What are your plans for the next 12 months?

It’s about focusing on getting the message out there. I am a big believer that people in my sector should have no secrets. Lots of my peers would probably hide what they do. They won’t talk about prices or go on about all the tools they use or explain the structures. I am an open book. If you go onto my social media, I am always trying to put out useful content. None of what I do is complicated, but it’s something that is easy NOT to do. I have simply nailed a way of doing it as quickly and efficiently as possible, so I want to get information out there that will encourage people to think about this stuff.
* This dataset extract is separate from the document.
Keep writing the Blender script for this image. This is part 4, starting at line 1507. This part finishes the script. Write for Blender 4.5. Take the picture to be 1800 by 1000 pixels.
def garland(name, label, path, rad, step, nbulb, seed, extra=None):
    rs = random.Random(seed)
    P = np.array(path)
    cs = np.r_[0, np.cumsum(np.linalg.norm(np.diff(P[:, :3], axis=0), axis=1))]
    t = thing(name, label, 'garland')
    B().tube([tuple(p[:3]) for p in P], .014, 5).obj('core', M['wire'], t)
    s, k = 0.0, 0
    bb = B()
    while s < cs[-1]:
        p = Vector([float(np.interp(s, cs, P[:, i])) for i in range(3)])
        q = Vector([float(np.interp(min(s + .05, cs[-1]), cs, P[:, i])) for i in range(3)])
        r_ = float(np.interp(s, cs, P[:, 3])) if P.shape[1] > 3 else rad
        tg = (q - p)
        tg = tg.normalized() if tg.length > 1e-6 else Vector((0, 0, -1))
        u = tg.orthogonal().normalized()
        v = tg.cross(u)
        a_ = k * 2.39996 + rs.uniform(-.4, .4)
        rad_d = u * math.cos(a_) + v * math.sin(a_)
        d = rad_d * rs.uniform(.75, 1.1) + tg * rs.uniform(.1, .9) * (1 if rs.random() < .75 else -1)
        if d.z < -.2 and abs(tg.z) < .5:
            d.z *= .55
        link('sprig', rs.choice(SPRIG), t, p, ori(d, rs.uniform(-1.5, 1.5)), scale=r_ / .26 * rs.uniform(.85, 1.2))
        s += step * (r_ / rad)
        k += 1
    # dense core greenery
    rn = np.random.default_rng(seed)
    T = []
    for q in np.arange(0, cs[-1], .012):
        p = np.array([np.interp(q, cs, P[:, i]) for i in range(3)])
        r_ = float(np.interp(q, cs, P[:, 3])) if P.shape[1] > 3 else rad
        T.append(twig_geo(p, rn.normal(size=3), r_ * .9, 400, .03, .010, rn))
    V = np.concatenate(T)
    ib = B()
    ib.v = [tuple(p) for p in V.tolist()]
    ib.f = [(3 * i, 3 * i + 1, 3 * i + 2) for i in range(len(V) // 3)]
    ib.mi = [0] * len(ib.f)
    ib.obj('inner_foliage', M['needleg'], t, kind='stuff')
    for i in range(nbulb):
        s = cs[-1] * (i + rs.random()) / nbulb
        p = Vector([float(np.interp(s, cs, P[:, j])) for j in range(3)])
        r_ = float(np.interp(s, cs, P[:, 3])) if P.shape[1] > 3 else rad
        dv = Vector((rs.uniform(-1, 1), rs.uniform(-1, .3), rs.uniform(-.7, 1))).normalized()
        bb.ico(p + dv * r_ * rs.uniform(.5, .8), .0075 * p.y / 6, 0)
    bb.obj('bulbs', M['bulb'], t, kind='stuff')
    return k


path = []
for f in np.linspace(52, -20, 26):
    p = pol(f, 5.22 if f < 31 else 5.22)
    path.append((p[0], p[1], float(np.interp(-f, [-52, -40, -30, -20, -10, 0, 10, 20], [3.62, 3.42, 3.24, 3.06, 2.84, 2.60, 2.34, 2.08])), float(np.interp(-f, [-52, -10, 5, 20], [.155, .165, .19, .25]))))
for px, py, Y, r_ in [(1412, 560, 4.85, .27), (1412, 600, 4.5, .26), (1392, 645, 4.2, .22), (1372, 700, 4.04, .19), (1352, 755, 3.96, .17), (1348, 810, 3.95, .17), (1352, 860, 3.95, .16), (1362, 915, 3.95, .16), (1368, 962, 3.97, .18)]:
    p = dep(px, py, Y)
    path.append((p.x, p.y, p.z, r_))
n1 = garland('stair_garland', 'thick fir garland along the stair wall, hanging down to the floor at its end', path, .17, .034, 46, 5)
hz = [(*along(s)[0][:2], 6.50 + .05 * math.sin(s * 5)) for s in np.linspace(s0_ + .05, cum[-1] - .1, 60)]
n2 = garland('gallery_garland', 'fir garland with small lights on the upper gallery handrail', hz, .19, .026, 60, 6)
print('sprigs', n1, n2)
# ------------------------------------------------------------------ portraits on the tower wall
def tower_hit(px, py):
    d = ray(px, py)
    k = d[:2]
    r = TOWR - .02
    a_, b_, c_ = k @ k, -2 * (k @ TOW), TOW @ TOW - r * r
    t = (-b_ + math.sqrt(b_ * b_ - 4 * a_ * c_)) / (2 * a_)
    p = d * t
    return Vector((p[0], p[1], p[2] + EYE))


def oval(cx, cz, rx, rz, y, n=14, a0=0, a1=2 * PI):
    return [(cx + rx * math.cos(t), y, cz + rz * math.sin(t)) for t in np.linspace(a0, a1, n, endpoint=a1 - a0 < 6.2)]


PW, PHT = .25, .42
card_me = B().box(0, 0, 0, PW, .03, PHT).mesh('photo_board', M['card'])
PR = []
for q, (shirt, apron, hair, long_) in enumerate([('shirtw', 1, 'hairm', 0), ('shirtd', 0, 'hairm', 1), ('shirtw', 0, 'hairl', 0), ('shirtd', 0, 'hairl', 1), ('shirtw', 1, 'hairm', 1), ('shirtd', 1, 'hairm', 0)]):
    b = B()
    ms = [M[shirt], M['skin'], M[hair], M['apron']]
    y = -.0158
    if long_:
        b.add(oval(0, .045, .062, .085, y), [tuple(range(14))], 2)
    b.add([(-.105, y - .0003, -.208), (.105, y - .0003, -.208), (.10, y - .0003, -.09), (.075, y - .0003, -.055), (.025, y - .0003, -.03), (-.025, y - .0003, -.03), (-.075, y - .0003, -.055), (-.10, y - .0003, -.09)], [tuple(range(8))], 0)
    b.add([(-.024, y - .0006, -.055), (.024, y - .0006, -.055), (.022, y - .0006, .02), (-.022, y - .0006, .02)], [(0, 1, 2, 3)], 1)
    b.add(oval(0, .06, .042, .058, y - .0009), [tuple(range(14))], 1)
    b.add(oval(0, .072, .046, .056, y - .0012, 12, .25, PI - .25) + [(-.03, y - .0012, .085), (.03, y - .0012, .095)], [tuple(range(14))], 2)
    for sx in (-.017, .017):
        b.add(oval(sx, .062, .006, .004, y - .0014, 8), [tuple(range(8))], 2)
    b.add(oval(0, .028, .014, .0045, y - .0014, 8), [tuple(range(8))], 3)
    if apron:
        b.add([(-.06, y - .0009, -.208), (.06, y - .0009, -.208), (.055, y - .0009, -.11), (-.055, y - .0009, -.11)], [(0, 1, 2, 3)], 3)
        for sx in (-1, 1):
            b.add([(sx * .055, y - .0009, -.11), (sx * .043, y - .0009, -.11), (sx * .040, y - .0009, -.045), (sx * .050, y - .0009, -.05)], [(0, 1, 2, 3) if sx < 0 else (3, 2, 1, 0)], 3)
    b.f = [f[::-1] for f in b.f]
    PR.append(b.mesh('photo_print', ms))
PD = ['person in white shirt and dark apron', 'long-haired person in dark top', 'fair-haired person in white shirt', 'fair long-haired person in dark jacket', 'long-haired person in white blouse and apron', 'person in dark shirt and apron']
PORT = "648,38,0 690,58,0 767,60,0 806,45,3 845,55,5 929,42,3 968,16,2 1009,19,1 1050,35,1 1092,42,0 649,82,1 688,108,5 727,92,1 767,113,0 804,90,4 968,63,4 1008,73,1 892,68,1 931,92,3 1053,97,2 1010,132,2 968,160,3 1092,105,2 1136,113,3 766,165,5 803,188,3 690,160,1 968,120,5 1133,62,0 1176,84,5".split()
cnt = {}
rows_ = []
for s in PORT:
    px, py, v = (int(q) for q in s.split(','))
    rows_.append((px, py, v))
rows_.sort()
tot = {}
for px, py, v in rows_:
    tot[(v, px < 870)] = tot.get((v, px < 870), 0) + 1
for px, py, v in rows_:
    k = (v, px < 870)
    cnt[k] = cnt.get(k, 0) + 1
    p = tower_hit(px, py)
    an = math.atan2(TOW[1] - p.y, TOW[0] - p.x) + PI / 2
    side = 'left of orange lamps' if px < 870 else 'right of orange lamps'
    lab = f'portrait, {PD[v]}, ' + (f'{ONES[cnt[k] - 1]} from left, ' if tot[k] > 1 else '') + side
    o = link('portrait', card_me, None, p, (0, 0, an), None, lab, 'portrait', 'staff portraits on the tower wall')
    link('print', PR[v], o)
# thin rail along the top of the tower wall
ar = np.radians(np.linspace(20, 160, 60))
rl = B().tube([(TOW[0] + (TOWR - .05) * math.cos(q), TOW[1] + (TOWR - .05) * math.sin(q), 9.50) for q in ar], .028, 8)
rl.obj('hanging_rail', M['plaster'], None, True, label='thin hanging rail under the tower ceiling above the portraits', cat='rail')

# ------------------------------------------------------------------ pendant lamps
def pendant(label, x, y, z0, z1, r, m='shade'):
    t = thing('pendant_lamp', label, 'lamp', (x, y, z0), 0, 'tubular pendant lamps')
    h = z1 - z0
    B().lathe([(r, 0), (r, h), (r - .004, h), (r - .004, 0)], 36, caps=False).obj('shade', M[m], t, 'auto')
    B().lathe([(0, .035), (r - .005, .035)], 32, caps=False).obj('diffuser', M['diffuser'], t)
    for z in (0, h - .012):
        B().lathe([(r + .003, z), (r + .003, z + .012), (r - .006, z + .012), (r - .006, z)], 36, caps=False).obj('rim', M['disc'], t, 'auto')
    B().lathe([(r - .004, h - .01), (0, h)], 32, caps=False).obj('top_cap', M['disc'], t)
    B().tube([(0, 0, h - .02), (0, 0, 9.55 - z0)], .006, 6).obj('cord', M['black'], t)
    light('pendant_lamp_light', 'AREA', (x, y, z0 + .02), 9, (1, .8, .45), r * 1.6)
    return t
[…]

To be honest, as much as I would love to win every piece of business out there, I am not that stressed about it. If you go to a good person in my space, I am happy, because the message of positive culture is getting out there. As long as that person or organisation is passionate about seeing it through to the end with you and making sure that they transfer their knowledge over to you so you don’t need them in 6-12 months’ time, I am a happy chap.

Imagine what it is like for people who hate their job. They have a mortgage to pay and there is no way they can consider giving it up, but they are miserable most the time. I can’t even begin to imagine what that is like. It’s certainly not effective for a business to have a culture in which people feel that way. If a person comes in and solves that, they will have improved everybody’s experience of work. We all have to work, and it really should be a positive experience if it can be, because a hell of a lot of our lives is spent at work. Richard Branson put it best when he said: “Train people well enough so they can leave, treat them well enough so they don’t want to.”